Government’s Next Scapegoat
The SEC is bringing fraud charges against leading credit-rating companies for not being thorough enough in their research to determine ratings on mortgage-backed securities involved in the financial crisis. Criticized as “key enablers” in the financial meltdown by government officials, the rating agencies represent simply the next phase in the state’s plan to deflect attention away from its own misguided policies that were the true “key enablers” of the 2008 crisis. These include but are certainly not limited to artificially low interest rates instituted by the Federal Reserve that provided an unsustainable amount of liquidity in credit markets, “affordable loan” quotas put on banks and Government Sponsored Entities (GSEs) that mandated certain amounts of essentially subprime mortgages regardless of the amount of risk that would be imposed on the lender, and the preferred credit line that GSEs retained with the FED that encouraged their reckless behavior.

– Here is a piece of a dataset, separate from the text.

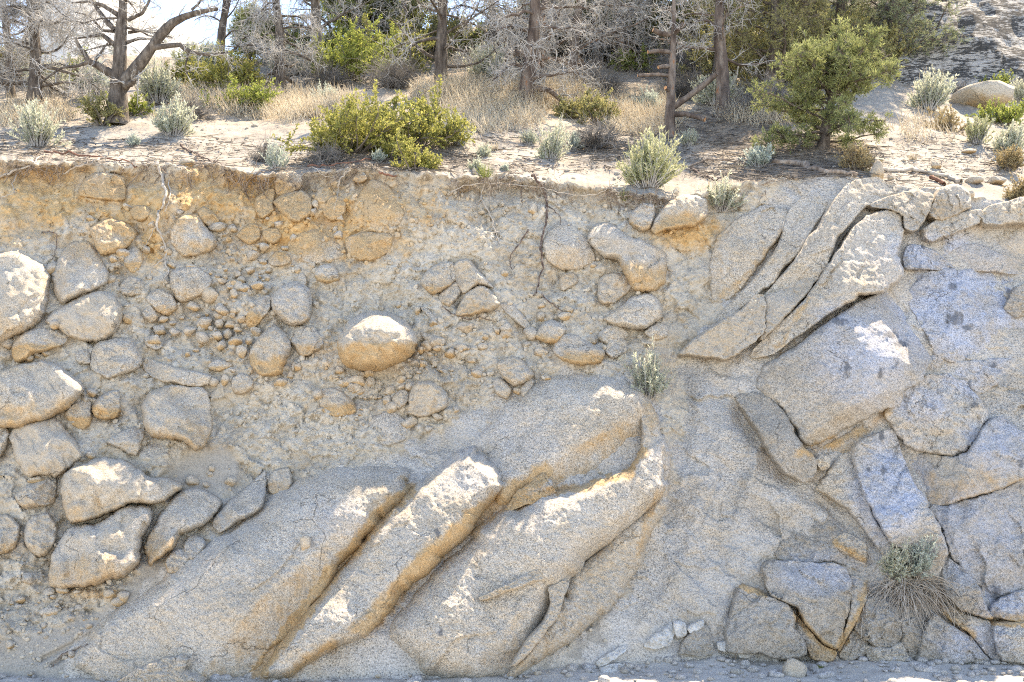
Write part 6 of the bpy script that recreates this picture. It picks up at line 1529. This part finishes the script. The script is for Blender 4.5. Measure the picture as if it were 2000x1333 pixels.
for kind, x_, y_, w_, h_, lb in [
    ('green', 600, 130, 150, 110, 'tall green thicket on the crest behind the stub ended pine'), ('darkgreen', 560, 112, 110, 70, 'dark brush on the crest left of the tall green thicket'), ('green', 740, 104, 170, 120, 'tall green thicket on the crest below the skyline pines'),
    ('darkgreen', 830, 120, 140, 110, 'dark green thicket left of the tall dark trunk'), ('olive', 880, 100, 120, 70, 'olive brush behind the tall dark trunk'), ('tangle', 985, 120, 130, 120, 'grey thicket at the edge of the sunny back slope'),
    ('darkgreen', 1060, 108, 170, 150, 'large dark thicket behind the twisted grey pine'), ('darkgreen', 1150, 110, 170, 160, 'large dark green thicket behind the curving red barked pine'), ('olive', 1110, 84, 180, 110, 'olive brush high behind the red barked pine'),
    ('darkgreen', 1235, 112, 190, 150, 'dense shaded green thicket beside the slim snag'), ('darkgreen', 1330, 110, 170, 130, 'dark green thicket behind the slim snag'), ('tangle', 1340, 150, 150, 110, 'grey thicket between the snag and the stout red trunk'),
    ('olive', 1440, 150, 170, 120, 'olive shrub mass right of the stout red trunk'), ('olive', 1540, 180, 170, 110, 'olive shrub mass left of the young pinyon'), ('olive', 1620, 130, 190, 120, 'pale olive brush behind the young pinyon'), ('olive', 1700, 150, 150, 90, 'pale olive brush beside the grey green pine'),
    ('tangle', 40, 170, 110, 80, 'grey thicket behind the lacy dead pine'), ('sage', 400, 150, 150, 60, 'pale brush on the crest under the far hill'), ('olive', 20, 150, 100, 60, 'olive brush on the crest at the frame edge')]:
    shrub(kind, x_, y_, w_, h_, lb, 'brush on the back slope')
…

If the government won’t look inward on itself to understand and solve the problems it created, it ought to at least realize that these policies distort the same market information on which credit rating companies rely to make assessments. As such, the blame for inaccurate credit ratings ought to fall squarely on the shoulders of the one blowing smoke through the eyes of the raters. However, given government’s track record of using the private sector as a scapegoat for the problems that its interventionism produces, this does not seem likely.